DI GIOACCHINO MUSUMECI
Non si contano i bonus proposti dal governo Meloni.
L’irreprensibile premier, in calo di consensi più che prevedibile, passa dalle acerrime critiche all’assistenzialismo del governo Conte, allo statalismo di riserva, ovvero le toppe peggiori dei buchi.
Il disastro odierno era scontato, non si può eludere grottesca insufficienza con la battente propaganda mediatica che i cittadini pagheranno carissima.
Ansiosa di accreditarsi presso i potenti che giurava di combattere la Meloni ha finito per essere masticata dall’atlantismo che ne ha cancellato ogni connotato nazionalista, trasformandola nella colonnella servile e irriconoscibile addomesticata da Biden e Von Der Leyen.
Meloni andrebbe studiata in quanto sintesi cristallina di vassallaggio militarista rovinoso per il bilancio dello Stato.
A corto di denari, dopo aver strizzato l’occhio a evasori e millantatori d’ogni sorta, dalle accise cancellate mai all’ultimo bonus benzina il passo è stato breve. Tagli al comparto pubblico e aperture a ulteriori privatizzazioni dal governo che così beffa il largo mandato popolare, si fa per dire, invocato al principio di un percorso politico il cui esito prossimo è lo schianto sulla muraglia di limiti ben oltre le più fosche previsioni.

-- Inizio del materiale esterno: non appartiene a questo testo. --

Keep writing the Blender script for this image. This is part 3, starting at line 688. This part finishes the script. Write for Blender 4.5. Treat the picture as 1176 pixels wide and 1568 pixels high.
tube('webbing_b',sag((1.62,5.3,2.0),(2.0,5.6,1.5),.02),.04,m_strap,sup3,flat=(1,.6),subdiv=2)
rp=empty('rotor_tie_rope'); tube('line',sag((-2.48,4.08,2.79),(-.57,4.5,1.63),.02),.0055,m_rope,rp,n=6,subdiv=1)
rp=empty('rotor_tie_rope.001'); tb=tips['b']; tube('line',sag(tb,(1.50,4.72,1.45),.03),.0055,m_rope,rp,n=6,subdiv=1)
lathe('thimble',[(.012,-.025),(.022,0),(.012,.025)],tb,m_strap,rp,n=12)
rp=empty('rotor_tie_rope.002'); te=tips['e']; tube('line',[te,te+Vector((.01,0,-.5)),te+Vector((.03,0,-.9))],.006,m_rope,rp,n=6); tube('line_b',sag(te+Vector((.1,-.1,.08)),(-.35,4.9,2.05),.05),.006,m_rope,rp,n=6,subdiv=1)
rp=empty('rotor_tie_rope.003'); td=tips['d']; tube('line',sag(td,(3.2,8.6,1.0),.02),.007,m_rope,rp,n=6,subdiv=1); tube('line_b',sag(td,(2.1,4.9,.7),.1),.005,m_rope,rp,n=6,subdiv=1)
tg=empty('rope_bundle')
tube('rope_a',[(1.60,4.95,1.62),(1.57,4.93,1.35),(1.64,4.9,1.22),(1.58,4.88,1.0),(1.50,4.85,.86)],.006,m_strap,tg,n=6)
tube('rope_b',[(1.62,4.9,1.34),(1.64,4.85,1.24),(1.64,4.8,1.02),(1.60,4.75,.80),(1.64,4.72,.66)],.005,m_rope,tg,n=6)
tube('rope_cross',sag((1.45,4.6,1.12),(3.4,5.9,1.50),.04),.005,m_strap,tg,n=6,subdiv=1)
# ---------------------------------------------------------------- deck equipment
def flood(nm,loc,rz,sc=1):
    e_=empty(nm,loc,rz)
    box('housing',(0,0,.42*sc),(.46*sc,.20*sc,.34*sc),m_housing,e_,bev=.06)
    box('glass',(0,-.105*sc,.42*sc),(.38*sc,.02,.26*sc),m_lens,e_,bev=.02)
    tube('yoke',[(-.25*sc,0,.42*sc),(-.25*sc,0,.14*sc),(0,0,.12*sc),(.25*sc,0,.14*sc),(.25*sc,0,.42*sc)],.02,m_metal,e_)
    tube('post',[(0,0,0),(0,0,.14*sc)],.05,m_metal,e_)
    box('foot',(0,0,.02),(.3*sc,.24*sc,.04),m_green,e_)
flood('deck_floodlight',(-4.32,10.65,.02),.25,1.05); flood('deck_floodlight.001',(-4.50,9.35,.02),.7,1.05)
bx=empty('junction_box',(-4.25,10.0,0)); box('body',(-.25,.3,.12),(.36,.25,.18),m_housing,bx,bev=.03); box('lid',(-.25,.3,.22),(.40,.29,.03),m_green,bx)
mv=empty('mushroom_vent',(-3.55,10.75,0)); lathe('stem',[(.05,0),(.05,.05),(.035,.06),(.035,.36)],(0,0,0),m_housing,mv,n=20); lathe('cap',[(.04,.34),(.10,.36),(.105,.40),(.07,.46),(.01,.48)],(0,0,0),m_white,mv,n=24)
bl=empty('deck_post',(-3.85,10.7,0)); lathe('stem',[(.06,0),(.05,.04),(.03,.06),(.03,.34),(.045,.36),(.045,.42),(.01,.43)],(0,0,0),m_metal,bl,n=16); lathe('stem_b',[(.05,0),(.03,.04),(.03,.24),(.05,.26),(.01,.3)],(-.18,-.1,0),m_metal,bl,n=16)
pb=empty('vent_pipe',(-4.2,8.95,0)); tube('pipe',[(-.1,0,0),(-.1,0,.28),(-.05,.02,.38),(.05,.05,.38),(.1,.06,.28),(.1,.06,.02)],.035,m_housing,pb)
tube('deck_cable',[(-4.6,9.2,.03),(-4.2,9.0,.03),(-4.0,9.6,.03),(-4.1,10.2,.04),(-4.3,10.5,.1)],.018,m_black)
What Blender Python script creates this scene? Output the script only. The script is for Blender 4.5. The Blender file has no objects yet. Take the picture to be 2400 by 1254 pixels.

Come si cambia quando si governa.
Peccato, tanti italiani hanno voluto provare la novità – che ridere– per constatare sia la classe dirigente meloniana specchio di ideologie vecchie come il cucco, sia metodi che di rivoluzionario hanno solo l’ignoranza con cui sono ciecamente applicati. Ma non importa, bisogna precipitare all’inferno per risalirne maturati.
– Ricorderemo Giorgia Meloni come la leader delle promesse infrante a cominciare dagli sbarchi dei migranti. Ovvero il cavallo di battaglia su cui sedeva la rampante Giorgia non era che un rachitico pony coi trampoli.
– Ricorderemo Meloni per i suoi camerateschi ” siamo pronti ” risolti nei quotidiani strafalcioni istituzionali, conferenze stampa schivate e silenzi penosi. Ma oltre che sulle innumerevoli promesse infrante, c’è un dato gravissimo a crocefiggere Giorgia Meloni sulla croce dell’arroganza politica e gli inganni con cui ha tratto consenso: il PNRR su cui il governo crolla come un castello di sabbia sotto la “pisciatina” di un neonato.
Il PNRR condanna la Meloni a bruciare come una Giovanna D’Arco di serie z sulla pira delle 17 riforme “inevase” che inchiodano i ministri del governo più ridicolo dell’ultimo trentennio. Una per tutte: il 94% dei comuni italiani è a rischio idrogeologico ma il governo non riesce a spendere 1,3 miliardi del Piano Nazionale per contrastare alluvioni, frane ed erosione costiera. Ciò oltre 15 miliardi fatti fuori dalla bozza di rimodulazione del PNRR redatta da Fitto, campione di nullità. Lo stesso dicasi di colleghi scelti con la celerità dell’irresponsabile avida del potere agognato per anni, di si è sottovalutata complessità e delicatezza.
Il fallimento sui vari fronti del PNRR sarà la stella di Davide che per una beffarda legge del contrappasso Meloni, politicante insufficiente e chiacchierona, non potrà cancellare mai. Ossessionata dalla furia antigrillina al limite del disturbo, Meloni fallisce nell’unico obiettivo che ne avrebbe giustificato il governo: l’occasione irripetibile di investire miliardi guadagnati da quel Conte deriso e umanamente imperfetto ma infinitamente superiore alla premier odierna e tutti coloro che hanno creduto nel suo patetico bluff.